## [WRITTEN REQUEST]
Output the lines exactly, from the one where "Write a Blender" appears through the one where "rng = np.random.default_rng(7)" appears. Images are left out.

## [Extracted data entries]

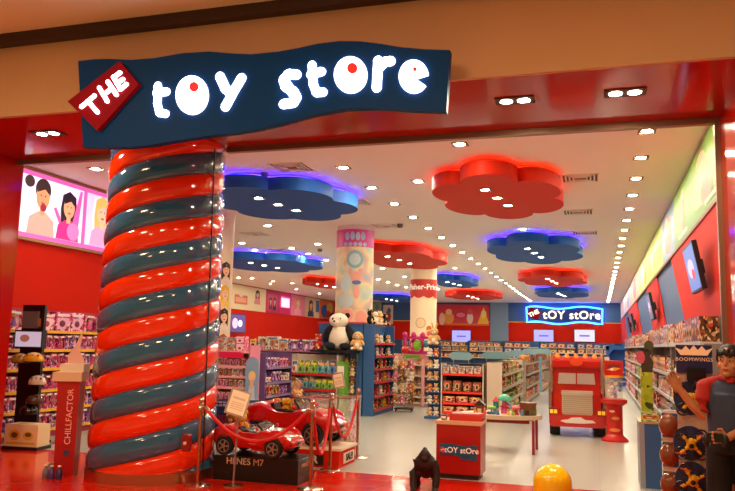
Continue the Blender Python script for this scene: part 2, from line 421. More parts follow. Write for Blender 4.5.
# ------------------------------------------------------- posters and screens
def ink(h, e=0): return mat(('lit_' if e else 'ink_')+h, h, .45, emit=e)
def shape_pts(s):
    if s[0] == 'e': return circle(s[1], s[2], s[3], s[4], 24)
    if s[0] == 'r': return [(s[1], s[2]), (s[3], s[2]), (s[3], s[4]), (s[1], s[4])]
    return s[1]
def picture(mb, w, h, shapes, mats, e=0, y0=0):
    """Flat inks printed one over another on a sheet w x h whose lower edge is z = 0, facing -y."""
    for k, s in enumerate(shapes):
        m = ink(s[-1], e)
        if m not in mats: mats.append(m)
        mb.prism([((u-.5)*w, v*h) for u, v in shape_pts(s)], y0-.0012*(k+1), y0-.0012*k, mats.index(m))
def poster(name, loc, rz, w, h, base, shapes, label, cat='poster', e=0, frame=None, group=None, th=.03):
    mats = [ink(base, e)]; mb = MB().box(-w/2, w/2, 0, th, 0, h, 0)
    picture(mb, w, h, shapes, mats, e)
    o = mb.build(name, mats, loc=loc); o.rotation_euler = (0, 0, rz); tag(o, label, cat, group)
    if frame:
        m = MB(); f = .05
        m.box(-w/2-f, w/2+f, -.02, th, -f, 0); m.box(-w/2-f, w/2+f, -.02, th, h, h+f); m.box(-w/2-f, -w/2, -.02, th, 0, h); m.box(w/2, w/2+f, -.02, th, 0, h)
        m.build('frame', frame, o)
    return o
def bust(cx, by, s, skin, hair, top, long=True, ar=1.0):
    """A plain printed head and shoulders; ar corrects for the sheet's proportions."""
    w = s*ar
    L = []
    if long: L.append(('p', [(cx-.21*w, by+.25*s), (cx-.24*w, by+.62*s), (cx-.2*w, by+.9*s), (cx, by+1.0*s), (cx+.2*w, by+.9*s), (cx+.24*w, by+.62*s), (cx+.21*w, by+.25*s)], hair))
    else: L.append(('e', cx, by+.78*s, .19*w, .2*s, hair))
    L += [('p', [(cx-.34*w, by), (cx-.3*w, by+.28*s), (cx-.1*w, by+.4*s), (cx+.1*w, by+.4*s), (cx+.3*w, by+.28*s), (cx+.34*w, by)], top),
          ('p', [(cx-.06*w, by+.34*s), (cx-.06*w, by+.5*s), (cx+.06*w, by+.5*s), (cx+.06*w, by+.34*s)], skin), ('e', cx, by+.66*s, .165*w, .215*s, skin),
          ('p', [(cx-.15*w, by+.72*s), (cx-.12*w, by+.9*s), (cx+.12*w, by+.9*s), (cx+.15*w, by+.72*s), (cx+.04*w, by+.8*s)], hair),
          ('e', cx-.055*w, by+.68*s, .016*w, .016*s, '3a2018'), ('e', cx+.055*w, by+.68*s, .016*w, .016*s, '3a2018'), ('e', cx, by+.55*s, .05*w, .02*s, 'c8405a')]
    return L
# the big pink light box on the near red wall: two laughing girls and a blonde doll
LBY0, LBY1 = 9.72, 13.0
W = LBY1-LBY0; H = 1.12
sh = [('r', .0, .0, 1, 1, 'd860b0'), ('r', .03, .07, .51, .93, 'e8e4fa'), ('r', .54, .07, .80, .93, 'f2d0ea'), ('r', .83, .07, .97, .93, 'e6c8f0')]
sh += [('e', .09, .84, .035, .09, '2a1810')] + bust(.19, .07, .88, 'd88a60', '2a1810', 'ff9a8c', False, .34) + [('e', .195, .49, .022, .06, '8a2030'), ('p', [(.27, .52), (.29, .55), (.36, .28), (.33, .26)], 'e85a9a')]
sh += bust(.39, .07, .78, 'e0a078', '1c1018', 'd02a80', True, .34) + [('p', [(.40, .14), (.46, .08), (.49, .9), (.47, .9)], 'e05aa8'), ('e', .43, .22, .05, .14, 'e878b8')]
sh += bust(.67, .07, .86, 'f0c09a', 'e8b860', 'f0a0c8', True, .34)
sh += bust(.90, .07, .7, 'f0c09a', 'd8a050', 'c060b0', True, .3)
poster('poster_lightbox', (-8.95, (LBY0+LBY1)/2, 3.22), PI/2, W, H, 'e070b8', sh, 'glowing pink light box poster of laughing girls and a blonde doll on red wall', 'poster', e=.55, frame=mat('lightbox_frame', 'b08050', .4), th=.04)
# far picture wall beyond the dolls
def left_poster(x0, x1, base, shapes, label, e=0, z0=3.15, z1=4.35):
    a = at(x0, 300, X=-16.85).y; b = at(x1, 300, X=-16.85).y; b = min(b, YB-.1)
    poster('wall_poster', (-16.85, (a+b)/2, z0), PI/2, b-a-.02, z1-z0, base, shapes, label, e=e, group='posters on the far picture wall')
left_poster(212, 266, 'f0dcb0', [('e', .2, .62, .14, .3, 'e8c890'), ('r', .38, .22, .62, .6, 'd07058'), ('r', .4, .3, .6, .5, 'e8a078'), ('e', .5, .6, .04, .08, 'f0d0b0')] + bust(.82, .3, .62, 'e8b088', '3a2018', 'e88a90', True, .3), 'pale cream poster with a pink picnic scene beside the striped column')
left_poster(266, 279, 'c81858', [('r', .12, .1, .88, .85, 'd83070')] + bust(.35, .15, .55, 'e8b890', '30181c', '702040', True, .7) + bust(.65, .12, .6, 'e8b890', '5a2c18', '302028', True, .7), 'magenta poster of two fashion dolls next to glowing pink panel')
left_poster(279, 291, 'd81868', [('r', .15, .3, .95, .85, 'f070c0')], 'hot pink poster around the glowing square panel')
poster('glow_sign', (-16.80, (at(281.5, 300, X=-16.8).y+at(290, 300, X=-16.8).y)/2, 3.55), PI/2, 1.1, .5, 'ff9ae0', [('r', .3, .3, .7, .7, 'ffd0f4')], 'small glowing pink square panel on the magenta poster', 'sign', e=1.4)
left_poster(291, 305, 'e87898', bust(.5, .04, .9, 'f0c098', 'd89048', 'f0a0b0', True, .8), 'rose pink poster of a single doll face with fair hair')
left_poster(305, 320, 'd8b088', bust(.4, .04, .85, 'e0a880', '20141c', '203058', True, .7) + [('r', .72, .3, .95, .9, '4068a8')], 'poster of a dark haired figure beside a blue shape')
left_poster(320, 334, 'e87030', [('e', .35, .4, .25, .35, '2c5a9a'), ('e', .7, .6, .22, .3, 'f0c040'), ('e', .6, .25, .2, .2, 'c02828')], 'orange poster with blue and yellow blobs at the wall end')
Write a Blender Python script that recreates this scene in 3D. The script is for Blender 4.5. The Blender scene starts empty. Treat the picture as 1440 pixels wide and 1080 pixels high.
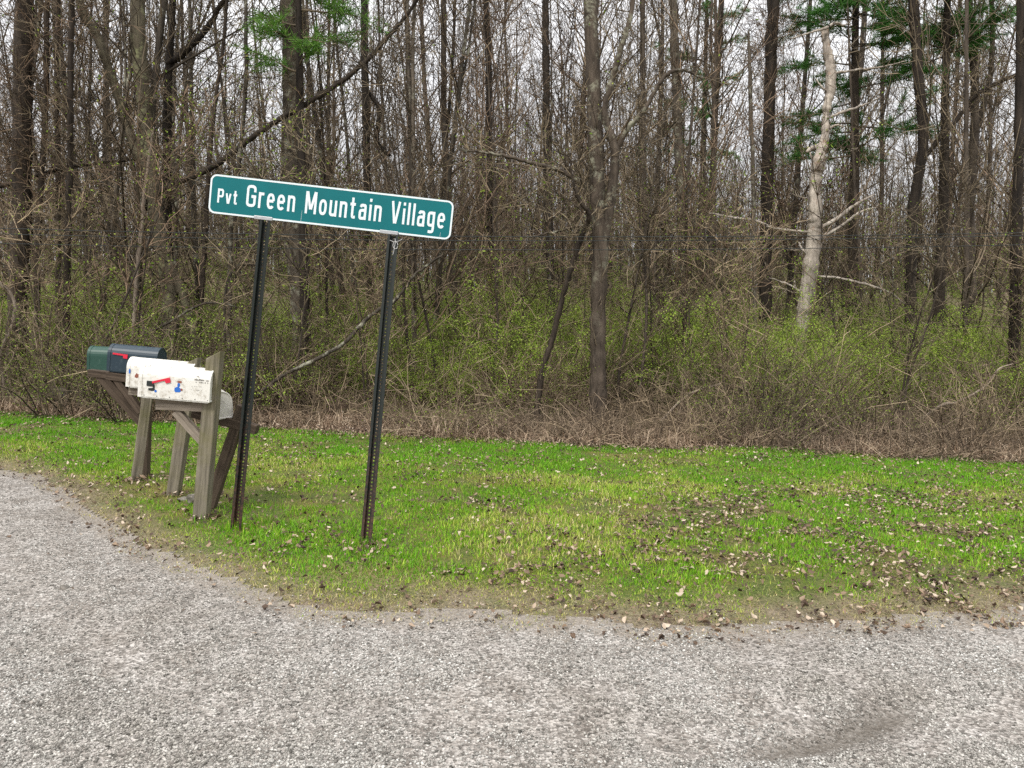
import bpy, math, random
import numpy as np
from mathutils import Vector, Matrix

R = math.radians
sc = bpy.context.scene
col = sc.collection
rng = np.random.default_rng(7)

# ------------------------------------------------------------------ camera geometry
F = 1081.0            # focal length in photo pixels (1440 wide)
PITCH = R(4.0)
CAM = np.array([0.0, 0.0, 1.55])
FWD = np.array([0, math.cos(PITCH), -math.sin(PITCH)])
UPV = np.array([0, math.sin(PITCH), math.cos(PITCH)])

def raydir(px, py):
    return FWD + np.array([1., 0, 0]) * (px - 720) / F + UPV * (540 - py) / F

def P(px, py, Y):
    d = raydir(px, py)
    return CAM + d * (Y / d[1])

def sstep(a, b, x):
    t = np.clip((x - a) / (b - a), 0, 1)
    return t * t * (3 - 2 * t)

# ------------------------------------------------------------------ noise
_lat = np.random.default_rng(99).random((256, 256))
def vnoise(x, y, s=1.0, ox=0.0):
    x = np.asarray(x, float) / s + ox + 1000; y = np.asarray(y, float) / s + ox * 1.7 + 1000
    xi = np.floor(x).astype(int); yi = np.floor(y).astype(int)
    fx = x - xi; fy = y - yi
    fx = fx * fx * (3 - 2 * fx); fy = fy * fy * (3 - 2 * fy)
    a = _lat[xi % 256, yi % 256]; b = _lat[(xi + 1) % 256, yi % 256]
    c = _lat[xi % 256, (yi + 1) % 256]; d = _lat[(xi + 1) % 256, (yi + 1) % 256]
    return (a * (1 - fx) + b * fx) * (1 - fy) + (c * (1 - fx) + d * fx) * fy

# ------------------------------------------------------------------ terrain
EX = np.array([-60, -30, -15, -8, -5.2, -4.7, -4.1, -3.35, -2.6, -1.78, -1.23, .06, 1.0, 1.8, 3.06, 6, 12, 30, 60])
EY = np.array([16, 12.5, 10.2, 8.7, 7.84, 7.6, 6.95, 6.07, 5.2, 4.55, 4.24, 4.1, 4.15, 4.33, 4.6, 5.3, 7.0, 10, 14])
def y_edge(x):
    x = np.asarray(x, float)
    return np.interp(x, EX, EY) + .22 * (vnoise(x, x * 0, .9) - .5) + .12 * (vnoise(x, x * 0, .23, 5) - .5)
BX = np.array([-60, -30, -14, -8, -3.77, -.99, .77, 3.6, 6.5, 10, 20, 60])
BY = np.array([18, 15, 13, 12.0, 11.0, 10.67, 10.37, 10.3, 9.78, 9.6, 10.5, 15])
def y_back(x):
    x = np.asarray(x, float)
    return np.interp(x, BX, BY) + .3 * (vnoise(x, x * 0, 1.1, 9) - .5)

def terrain(x, y):
    x = np.asarray(x, float); y = np.asarray(y, float)
    z = -0.03 * np.clip(x, -14, 14)
    z = z + 4.3 * sstep(12.0, 48, y + 1.5 * (vnoise(x, y, 7, 2) - .5))
    z = z + .05 * (vnoise(x, y, 1.6, 1) - .5) * sstep(0, 1.5, y - np.interp(x, EX, EY)) 
    z = z + .5 * (vnoise(x, y, 9, 3) - .5) * sstep(13, 25, y)
    z = z - .05 * sstep(.6, -.2, y - np.interp(x, EX, EY))       # the road lies a touch lower than the turf
    z = z + .03 * (vnoise(x, y, 2.2, 4) - .5)
    e = np.interp(x, EX, EY) - y
    z = z - .03 * rutline(x, y) - .012 * (np.exp(-((e - 1.15) / .2) ** 2) + np.exp(-((e - 2.35) / .22) ** 2)) + .02 * (vnoise(x, y, .45, 15) - .5) * sstep(0, .3, e)
    return z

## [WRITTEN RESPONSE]
Write a Blender Python script that recreates this scene in 3D. The script is for Blender 4.5. The Blender scene starts empty. Treat the picture as 1440 pixels wide and 1080 pixels high.
import bpy, math, random
import numpy as np
from mathutils import Vector, Matrix

R = math.radians
sc = bpy.context.scene
col = sc.collection
rng = np.random.default_rng(7)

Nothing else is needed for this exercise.